Arrested Development

  • Everybody who wants to hear yet another sorry story about gangsta rappers and gunplay, stand up.

    Sit your butt down, DMX, we weren't talking to you.

    These are tough times for gangsta rappers. In early December, Jay-Z (a.k.a. Shawn Carter) was charged with assault. Now Puff Daddy (a.k.a. Sean Combs), the Hamptons-partying, Versace-wearing, MTV-approved icon of ghetto-fabulous hip-hop style, is facing a weapons charge after leaving the scene of a shoot-out. And his girlfriend, singer-actor Jennifer Lopez, has been dragged into the mess.

    The trouble began the day after Christmas when Combs and Lopez went to Club New York, a newly hot Times Square nightclub. Now Club New York isn't exactly a gangsta's paradise--PEOPLE magazine held its holiday party there. Nonetheless, around 2:50 a.m., shooting erupted and three patrons were wounded. According to a source close to Lopez, "Jennifer was leaving the club when the shots were fired. She hit the floor and then got up and exited as fast as possible." After Combs came out, the couple got into the rear seat of a 1999 Lincoln Navigator owned by his record company, which sped away past a police cruiser with flashing lights and through several red lights. When police stopped the car they reportedly found a 9-mm semiautomatic pistol on the floor of the front seat. They arrested Combs, his bodyguard, his driver and Lopez.

    Lopez was held for more than 12 hours--weeping and handcuffed to a bench--before prosecutors said charges against her would not be pursued. Combs was charged with criminal possession of a weapon and possession of stolen property (police say the gun was stolen); he was released on $10,000 bail. Another rapper, Jamal Barrow (a.k.a. Shyne, a new artist on Combs' Bad Boy label), was charged with attempted murder for allegedly pulling out a gun and firing when someone in the club insulted Puffy.
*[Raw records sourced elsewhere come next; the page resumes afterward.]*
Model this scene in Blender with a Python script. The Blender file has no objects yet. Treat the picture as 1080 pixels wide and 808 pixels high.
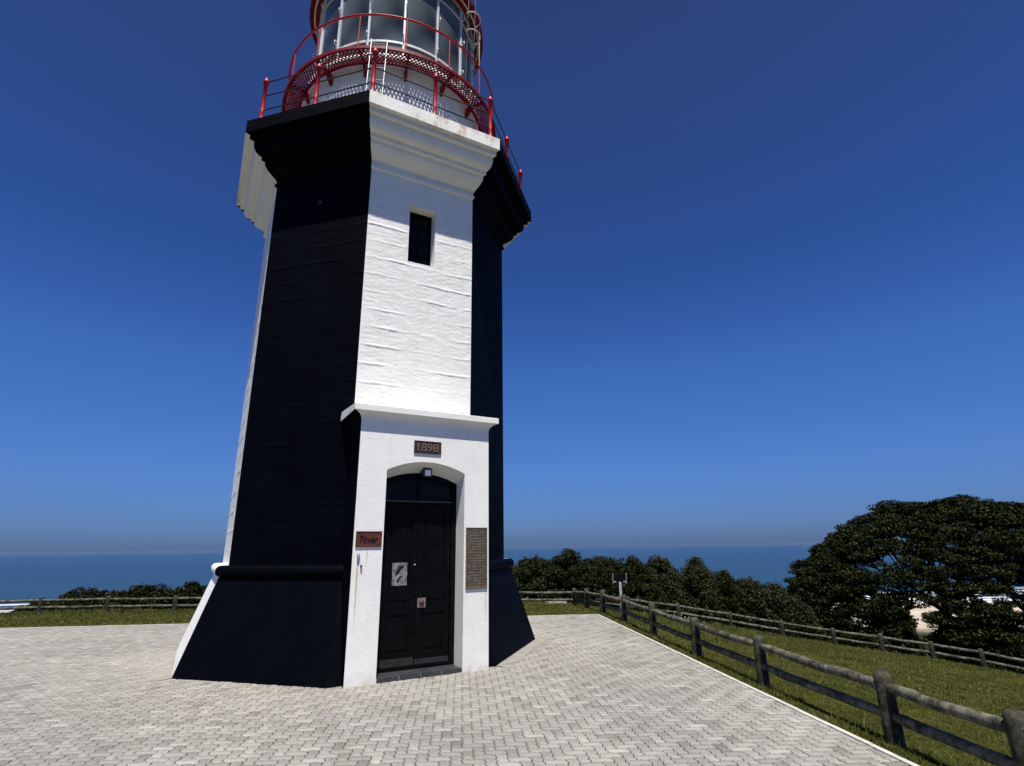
import bpy, math, random
import numpy as np
from mathutils import Vector, Matrix, noise
R = math.radians
rnd = random.Random(7)
rng = np.random.default_rng(11)
scene = bpy.context.scene
COL = scene.collection

# ------------------------------------------------------------------ helpers
def link(o, parent=None):
    COL.objects.link(o)
    if parent is not None: o.parent = parent
    return o
def tag(o, label=None, cat=None, group=None, kind=None):
    if label: o['label'] = label
    if cat: o['category'] = cat
    if group: o['group'] = group
    if kind: o['kind'] = kind
    return o
def empty(name, loc=(0, 0, 0), rz=0, label=None, cat=None, group=None):
    o = bpy.data.objects.new(name, None); o.location = loc; o.rotation_euler = (0, 0, rz)
    link(o); return tag(o, label, cat, group)
def fast_mesh(name, V, F, mats, parent=None, smooth=False):
    V = np.asarray(V, dtype=np.float32); F = np.asarray(F, dtype=np.int32); k = F.shape[1]
    me = bpy.data.meshes.new(name)
    me.vertices.add(len(V)); me.vertices.foreach_set('co', V.ravel())
    me.loops.add(F.size); me.loops.foreach_set('vertex_index', F.ravel())
    me.polygons.add(len(F))
    me.polygons.foreach_set('loop_start', np.arange(0, F.size, k, dtype=np.int32))
    me.polygons.foreach_set('loop_total', np.full(len(F), k, dtype=np.int32))
    if smooth: me.polygons.foreach_set('use_smooth', np.ones(len(F), dtype=bool))
    me.update(calc_edges=True); me.validate()
    for m in (mats if isinstance(mats, (list, tuple)) else [mats]): me.materials.append(m)
    return link(bpy.data.objects.new(name, me), parent)

class MB:
    def __init__(s): s.v = []; s.f = []; s.m = []; s.s = []
    def add(s, vs, fs, mi=0, smooth=False):
        b = len(s.v); s.v += [tuple(v) for v in vs]
        for f in fs: s.f.append(tuple(i + b for i in f)); s.m.append(mi); s.s.append(smooth)
    def box(s, x0, x1, y0, y1, z0, z1, mi=0, M=None):
        vs = [Vector((x, y, z)) for x in (x0, x1) for y in (y0, y1) for z in (z0, z1)]
        if M is not None: vs = [M @ v for v in vs]
        s.add(vs, [(0, 1, 3, 2), (4, 6, 7, 5), (0, 4, 5, 1), (2, 3, 7, 6), (0, 2, 6, 4), (1, 5, 7, 3)], mi)
    def tube(s, pts, rad, n=8, mi=0, cap=True, closed=False, smooth=True):
        pts = [Vector(q) for q in pts]; N = len(pts)
        if not hasattr(rad, '__len__'): rad = [rad] * N
        vs = []; up = Vector((0, 0, 1)); pa = None
        for i, q in enumerate(pts):
            if closed: d = pts[(i + 1) % N] - pts[i - 1]
            else: d = pts[min(i + 1, N - 1)] - pts[max(i - 1, 0)]
            d.normalize()
            if pa is None:
                a = d.cross(up)
                if a.length < .05: a = d.cross(Vector((1, 0, 0)))
            else: a = pa - d * pa.dot(d)
            a.normalize(); pa = a; b = d.cross(a)
            for j in range(n):
                t = 2 * math.pi * j / n
                vs.append(q + (a * math.cos(t) + b * math.sin(t)) * rad[i])
        fs = []
        for i in range(N if closed else N - 1):
            k = (i + 1) % N
            for j in range(n):
                fs.append((i * n + j, i * n + (j + 1) % n, k * n + (j + 1) % n, k * n + j))
        s.add(vs, fs, mi, smooth)
        if cap and not closed:
            s.add(vs[:n], [tuple(range(n))[::-1]], mi); s.add(vs[-n:], [tuple(range(n))], mi)
    def lathe(s, prof, n=32, mi=0, smooth=True, c=(0, 0), rot=0):
        vs = []
        for r, z in prof:
            for j in range(n):
                a = rot + 2 * math.pi * j / n
                vs.append((c[0] + r * math.sin(a), c[1] - r * math.cos(a), z))
        fs = [(i * n + j, i * n + (j + 1) % n, (i + 1) * n + (j + 1) % n, (i + 1) * n + j) for i in range(len(prof) - 1) for j in range(n)]
        s.add(vs, fs, mi, smooth)
    def build(s, name, mats, parent=None, bevel=0):
        me = bpy.data.meshes.new(name); me.from_pydata(s.v, [], s.f)
        for m in (mats if isinstance(mats, (list, tuple)) else [mats]): me.materials.append(m)
        me.polygons.foreach_set('material_index', s.m); me.polygons.foreach_set('use_smooth', s.s)
        me.update()
        o = link(bpy.data.objects.new(name, me), parent)
        if bevel:
            b = o.modifiers.new('b', 'BEVEL'); b.width = bevel; b.segments = 2; b.limit_method = 'ANGLE'; b.angle_limit = R(40)
        return o

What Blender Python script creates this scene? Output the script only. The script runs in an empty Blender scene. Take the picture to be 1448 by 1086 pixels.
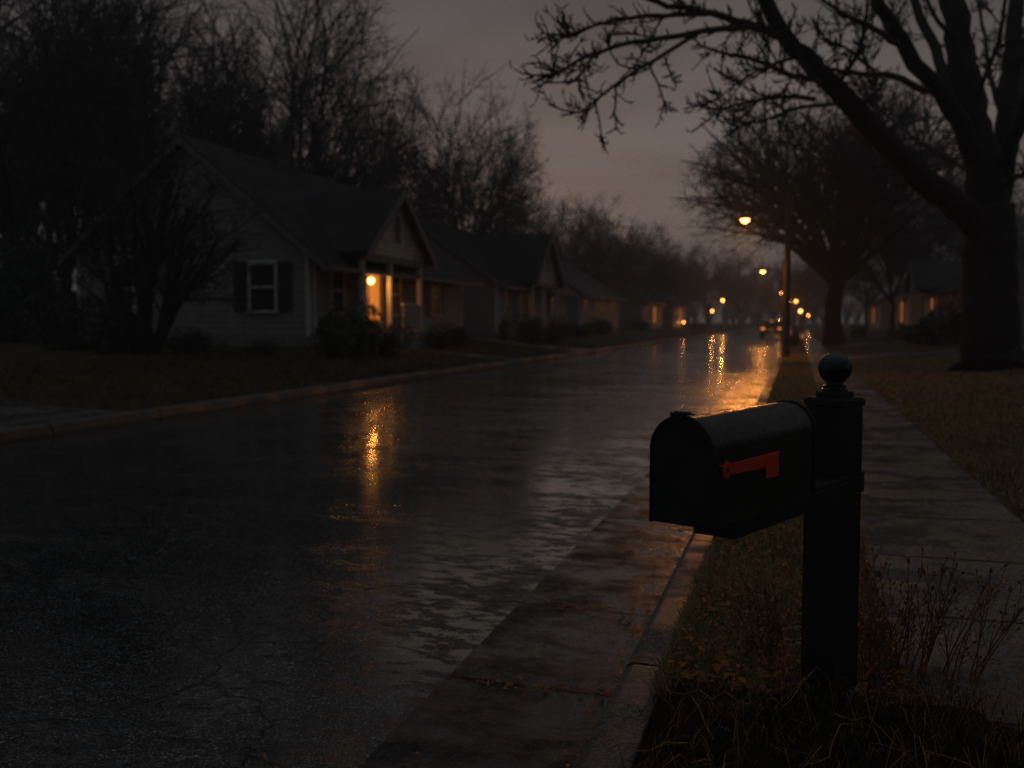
import bpy, bmesh, math, random
import numpy as np
rad = math.radians
random.seed(7)
scn = bpy.context.scene
HAZE = .0022                               # density of the damp evening air
COL = scn.collection
HC = 1.3                                   # eye height, metres; street runs along +Y, right is +X
FPX = 1367.0

# ------------------------------------------------------------------ camera
PITCH = math.atan(88 / FPX); YAW = math.atan(403 / FPX * math.cos(PITCH))
FWD = np.array([-math.sin(YAW) * math.cos(PITCH), math.cos(YAW) * math.cos(PITCH), -math.sin(PITCH)])
RGT = np.array([math.cos(YAW), math.sin(YAW), 0.0]); UPV = np.cross(RGT, FWD)
CAM = np.array([0, 0, HC])

def at(px, py, d):
    "point seen at photo pixel (px, py), d metres in front of the lens"
    return CAM + d * (FWD + RGT * (px - 724) / FPX + UPV * (543 - py) / FPX)

cd = bpy.data.cameras.new('camera'); cam = bpy.data.objects.new('camera', cd); COL.objects.link(cam)
cam.location = (0, 0, HC); cam.rotation_euler = (rad(90) - PITCH, 0, YAW)
cd.sensor_width = 36; cd.lens = FPX / 1448 * 36; cd.clip_start = .05; cd.clip_end = 3000
cd.dof.use_dof = True; cd.dof.focus_distance = 2.75; cd.dof.aperture_fstop = 2.7; cd.dof.aperture_blades = 0
scn.camera = cam

# ------------------------------------------------------------------ materials
def newmat(name):
    m = bpy.data.materials.new(name); m.use_nodes = True
    nt = m.node_tree; b = nt.nodes['Principled BSDF']
    return m, nt, b
def N(nt, t, **kw):
    n = nt.nodes.new(t)
    for k, v in kw.items():
        if k in n.inputs: n.inputs[k].default_value = v
        else: setattr(n, k, v)
    return n
def coords(nt, scale=(1, 1, 1), src='Object'):
    tc = N(nt, 'ShaderNodeTexCoord'); mp = N(nt, 'ShaderNodeMapping')
    mp.inputs['Scale'].default_value = scale
    nt.links.new(tc.outputs[src], mp.inputs['Vector'])
    return mp.outputs['Vector']
def noise(nt, vec, scale, detail=5, rough=.6, dist=0.0):
    n = N(nt, 'ShaderNodeTexNoise'); n.inputs['Scale'].default_value = scale
    n.inputs['Detail'].default_value = detail; n.inputs['Roughness'].default_value = rough
    n.inputs['Distortion'].default_value = dist
    nt.links.new(vec, n.inputs['Vector']); return n.outputs['Fac']
def ramp(nt, fac, stops):
    r = N(nt, 'ShaderNodeValToRGB'); e = r.color_ramp.elements
    while len(e) < len(stops): e.new(.5)
    for el, (p, c) in zip(e, stops):
        el.position = p; el.color = (c, c, c, 1) if isinstance(c, (int, float)) else (*c, 1)
    nt.links.new(fac, r.inputs['Fac']); return r.outputs['Color']
def mth(nt, op, a, b=None, c=None):
    n = N(nt, 'ShaderNodeMath', operation=op)
    for i, v in enumerate((a, b, c)):
        if v is None: continue
        if isinstance(v, (int, float)): n.inputs[i].default_value = v
        else: nt.links.new(v, n.inputs[i])
    return n.outputs[0]
def mixc(nt, fac, a, b, mode='MIX'):
    n = N(nt, 'ShaderNodeMix', data_type='RGBA', blend_type=mode)
    for i, v in ((0, fac), (6, a), (7, b)):
        if isinstance(v, (int, float)): n.inputs[i].default_value = v
        elif isinstance(v, tuple): n.inputs[i].default_value = (*v, 1)
        else: nt.links.new(v, n.inputs[i])
    return n.outputs[2]
def bump(nt, b, h, strength, dist=.01, prev=None):
    n = N(nt, 'ShaderNodeBump'); n.inputs['Strength'].default_value = strength; n.inputs['Distance'].default_value = dist
    nt.links.new(h, n.inputs['Height'])
    if prev is not None: nt.links.new(prev, n.inputs['Normal'])
    nt.links.new(n.outputs['Normal'], b.inputs['Normal']); return n.outputs['Normal']

def simple(name, c0, c1, scale=8, rough=(.5, .7), bumps=.2, bscale=40, stretch=(1, 1, 1), metal=0, bd=.01):
    m, nt, b = newmat(name); v = coords(nt, stretch)
    f = noise(nt, v, scale)
    nt.links.new(ramp(nt, f, [(.38, c0), (.62, c1)]), b.inputs['Base Color'])
    nt.links.new(ramp(nt, noise(nt, v, scale * 2.3), [(.38, rough[0]), (.62, rough[1])]), b.inputs['Roughness'])
    b.inputs['Metallic'].default_value = metal
    if bumps: bump(nt, b, noise(nt, v, bscale, 8, .7), bumps, bd)
    return m
def emit(name, col, strength):
    m, nt, b = newmat(name)
    b.inputs['Base Color'].default_value = (*[c * .5 for c in col], 1)
    b.inputs['Emission Color'].default_value = (*col, 1); b.inputs['Emission Strength'].default_value = strength
    return m

M = {}
M['black_paint'] = simple('black_paint', (.014, .018, .018), (.028, .030, .029), 6, (.16, .34), .3, 70, bd=.003)
M['black_wood'] = simple('black_painted_wood', (.010, .010, .010), (.022, .020, .018), 5, (.30, .5), .5, 30, (6, 6, .6), bd=.004)
M['red_paint'] = simple('red_paint', (.74, .046, .028), (.80, .062, .036), 20, (.35, .55), .15, 90, bd=.002)
M['steel'] = simple('steel', (.25, .22, .2), (.35, .33, .3), 20, (.3, .4), 0, metal=1)
M['bark'] = simple('bark', (.018, .016, .014), (.036, .031, .027), 6, (.8, .95), .9, 14, (4, 4, .7), bd=.06)
M['twig'] = simple('twig', (.030, .026, .022), (.050, .043, .037), 4, (.7, .9), 0)
M['stem'] = simple('dry_stem', (.17, .075, .032), (.32, .15, .065), 12, (.5, .7), 0)
M['pole'] = simple('weathered_pole', (.045, .038, .032), (.08, .066, .052), 5, (.5, .7), .4, 20, (4, 4, .5))
M['pole_dark'] = simple('dark_fence_board', (.022, .02, .018), (.04, .036, .03), 4, (.6, .8), .4, 20, (4, 4, .5))
M['darkmetal'] = simple('dark_metal', (.03, .03, .03), (.05, .05, .05), 5, (.4, .5), 0, metal=.5)
M['trim'] = simple('white_trim', (.48, .465, .44), (.62, .60, .57), 5, (.4, .6), .1, 20)
M['rake'] = simple('shaded_trim', (.10, .095, .09), (.17, .16, .15), 5, (.5, .7), .1, 20)  # trim copy with the eave and rake shade put into its colour
M['shutter'] = simple('dark_shutter', (.020, .022, .024), (.03, .032, .034), 5, (.5, .6), .4, 3, (1, 1, 12))
M['foundation'] = simple('foundation', (.16, .15, .14), (.24, .22, .2), 4, (.7, .9), .4, 12)
M['brick'] = simple('chimney_brick', (.045, .032, .028), (.07, .05, .042), 9, (.7, .9), .5, 16)
M['doorpaint'] = simple('door_paint', (.20, .10, .05), (.26, .14, .07), 3, (.4, .5), .2, 6, (6, 6, .6))
M['tyre'] = simple('tyre', (.012, .012, .012), (.02, .02, .02), 12, (.7, .9), .2)
M['carpaint'] = simple('car_paint', (.012, .013, .016), (.018, .019, .022), 3, (.12, .2), 0)
M['leaf_dark'] = simple('evergreen_leaf', (.018, .026, .014), (.045, .058, .028), 3, (.45, .65), 0)
M['lamp_glow'] = emit('lamp_glow', (1, .36, .085), 14)
M['lamp_glow_bright'] = emit('lamp_glow_bright', (1, .36, .09), 22)
M['lamp_glow_far'] = emit('lamp_glow_far', (1, .36, .09), 9)
M['globe_glow'] = emit('globe_glow', (1, .45, .14), 7)
M['warm_window'] = emit('warm_window', (1, .30, .045), .62)
M['warm_far'] = emit('warm_far_window', (1, .30, .045), .38)
M['warm_dim'] = emit('warm_dim_window', (1, .32, .07), .22)
M['tail'] = emit('tail_lamp_glow', (1, .28, .06), 1.0)

def m_glass():
    m, nt, b = newmat('window_glass')
    b.inputs['Base Color'].default_value = (.012, .013, .014, 1); b.inputs['Roughness'].default_value = .34; b.inputs['Specular IOR Level'].default_value = .25
    v = coords(nt); bump(nt, b, noise(nt, v, 1.5, 2), .05, .02)
    return m
M['glass'] = m_glass()

def m_siding(name, c0, c1, step=.17):
    m, nt, b = newmat(name); v = coords(nt)
    sep = N(nt, 'ShaderNodeSeparateXYZ'); nt.links.new(v, sep.inputs[0])
    t = mth(nt, 'FRACT', mth(nt, 'DIVIDE', sep.outputs['Z'], step))
    base = ramp(nt, noise(nt, v, 2.2, 6), [(.25, c0), (.75, c1)])
    streak = noise(nt, coords(nt, (3, 3, .35)), 2.0, 4)
    base = mixc(nt, .35, base, ramp(nt, streak, [(.35, .55), (.65, 1.0)]), 'MULTIPLY')
    gap = ramp(nt, t, [(.0, .12), (.14, .85), (1.0, 1.1)])
    nt.links.new(mixc(nt, 1.0, base, gap, 'MULTIPLY'), b.inputs['Base Color'])
    b.inputs['Roughness'].default_value = .55
    bump(nt, b, mth(nt, 'SUBTRACT', 1.0, t), .8, .03)
    return m
M['siding'] = m_siding('cream_siding', (.20, .18, .152), (.30, .272, .235))
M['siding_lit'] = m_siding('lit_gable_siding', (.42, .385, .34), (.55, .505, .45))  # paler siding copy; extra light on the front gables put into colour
M['siding_grey'] = m_siding('grey_siding', (.22, .215, .20), (.31, .30, .28))
M['siding_tan'] = m_siding('tan_siding', (.26, .215, .165), (.34, .29, .22))

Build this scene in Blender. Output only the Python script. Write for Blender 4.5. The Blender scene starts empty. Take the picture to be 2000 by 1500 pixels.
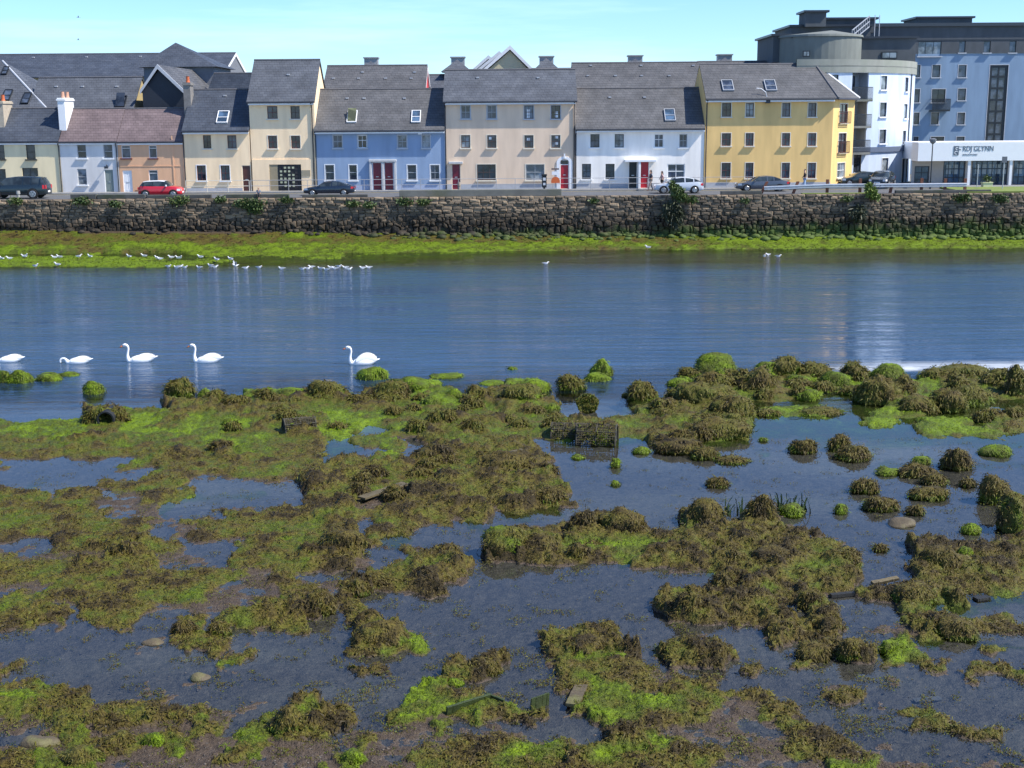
import bpy, bmesh, math, random
import numpy as np
from math import sin, cos, radians, pi, atan2, sqrt
from mathutils import Vector, Matrix
random.seed(7); rng = np.random.default_rng(11)
S = bpy.context.scene; COL = S.collection
# ------------------------------------------------------------------ camera, sky, sun, exposure
F = 2500.; PITCH = radians(11.75); ROLL = radians(0.4); H = 10.35
fw = np.array([0, cos(PITCH), -sin(PITCH)]); u0 = np.array([0, sin(PITCH), cos(PITCH)]); x0_ = np.array([1., 0, 0])
cr = x0_*cos(ROLL)-u0*sin(ROLL); cu = x0_*sin(ROLL)+u0*cos(ROLL)
cam = bpy.data.cameras.new('camera'); camo = bpy.data.objects.new('camera', cam); COL.objects.link(camo)
cam.sensor_width = 36; cam.lens = 36*F/2000; cam.clip_end = 6000; cam.clip_start = .5
camo.matrix_world = Matrix(((cr[0], cu[0], -fw[0], 0), (cr[1], cu[1], -fw[1], 0), (cr[2], cu[2], -fw[2], H), (0, 0, 0, 1)))
S.camera = camo
SUN = Vector((1.0, -.30, 1.25)).normalized()
W = bpy.data.worlds.new('World'); S.world = W; W.use_nodes = True
wn = W.node_tree.nodes; wl = W.node_tree.links; wn.clear()
wo = wn.new('ShaderNodeOutputWorld'); bg = wn.new('ShaderNodeBackground'); sky = wn.new('ShaderNodeTexSky')
sky.sky_type = 'NISHITA'; sky.sun_disc = False; sky.sun_elevation = math.asin(SUN.z); sky.sun_rotation = atan2(SUN.x, SUN.y)
sky.air_density = 1.0; sky.dust_density = 0.0; sky.ozone_density = 3.5; sky.altitude = 300
bg.inputs[1].default_value = 0.122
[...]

    Questions remain. If the pistol in the car was found in the front seat, why were back seat passengers Lopez and Combs arrested? Police say it's procedure. Another uncertainty: cops claim witnesses saw Combs with a gun; but since Lopez wasn't fingered by witnesses, why was she held? A source close to Lopez says the actress feels that "the way the police handled this was inappropriate. She could have been quickly cleared and released."

    One also has to wonder how this will affect the Combs-Lopez romance. Lasting relationships are not usually built on dates that end in gunfire and group arrests. But the arrests shouldn't taint Lopez professionally. Says Variety editor Peter Bart: "So many actors today have such a bland demeanor. A slightly dangerous rep might help, or even enhance, her career." As for Combs, who has proclaimed his innocence, his latest CD, Forever, hasn't sold well, and these new legal hassles only add to his worries. Just last April, Combs was arrested for assaulting a record executive, a matter he settled with a plea bargain, a payout and a day in anger-management class. He is due in court to face the new charges on Feb. 14.